You know, for years our government has worked to give Americans incentives to invest in emerging markets around the world. But we now know, as we look forward to how we can continue to create jobs and have economic growth without inflation, that our greatest untapped markets are here at home -- at the least $85 billion in untapped markets.
So how are we going to do this? First, the business leaders of our country have to help us. We have to mobilize the private sector to bring new jobs and opportunities. We know that, since the government, the federal government is the smallest it has been since 1962, what we can do is to do what we have been doing. We can find a new way to create the conditions and give the private sector the tools to bring investment to these areas to put people to work.
Now, how can we do that?
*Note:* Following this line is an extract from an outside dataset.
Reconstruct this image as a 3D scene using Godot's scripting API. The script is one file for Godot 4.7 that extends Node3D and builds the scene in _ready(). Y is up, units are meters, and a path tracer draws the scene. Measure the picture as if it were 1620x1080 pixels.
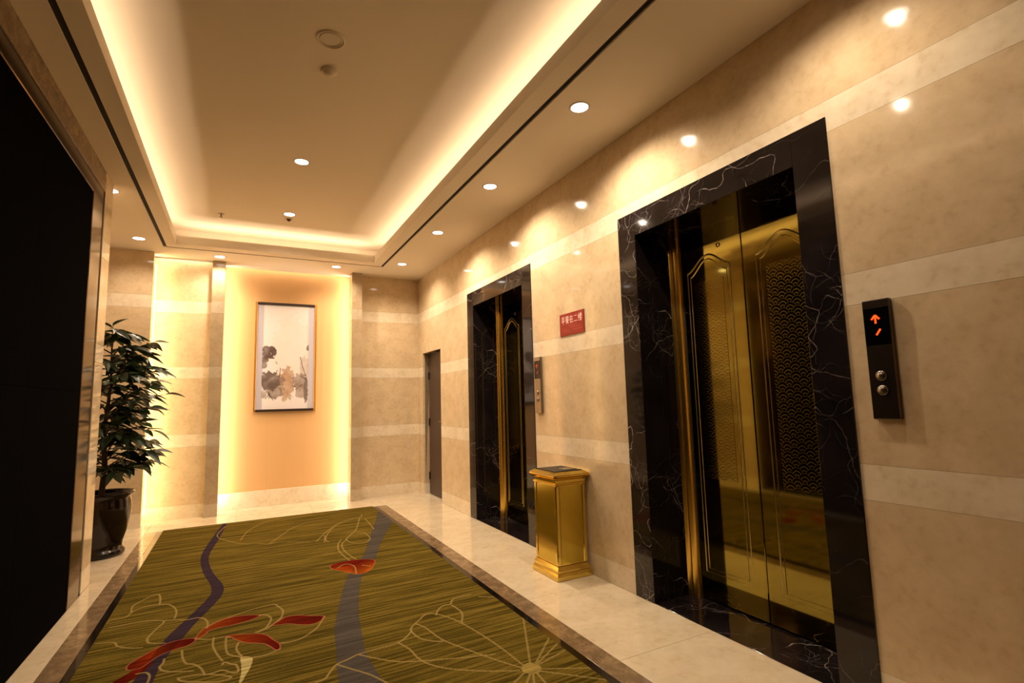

More empowerment zones, more community development banks, but also our New Markets Initiative. Many of the people here with me today said, what we need, if we want more investments in the inner-cities, more investment in the medium-sized cities and small towns, more investments in rural areas, you've got to have more equity investment. So in the State of the Union I proposed this New Markets Initiative, to leverage billions of dollars in that kind of investment by providing tax credits of up to 25 percent of the equity placed in untapped markets.
I also proposed to create American private investment companies and new market venture capital firms to bring more equity capital to investors who develop or expand in these areas with loan guarantees that would cover up to two-thirds of the investment. If you have 25 percent tax credit for what's at risk, and a loan guarantee of two-thirds of the rest, and a plain market there, and we can actually get this out in simple terms that people can understand, I think we have a chance to spark an enormous amount of economic development in America before this administration's work is done.
We should not be thinking of our success without an equal determination to give every one of our fellow citizens a chance to be a part of it as we go into a new century. We don't have to leave anyone behind. And if we can't do this now, when in the wide world will we ever get around to it?
So, July, we'll make the tour. In a few days we'll go down to South Texas, to the Vice President's annual Empowerment Conference. And we will continue to work with the business leaders that are here to do things that make sense. But the bottom line is we need the Congress to work with us in a bipartisan way. Of all the things in the world, this should not be a partisan political issue. We want to provide the economic incentives necessary to create jobs, keep growth going in America, keep inflation low and go into that new century with everyone -- everyone -- walking hand-in-hand together.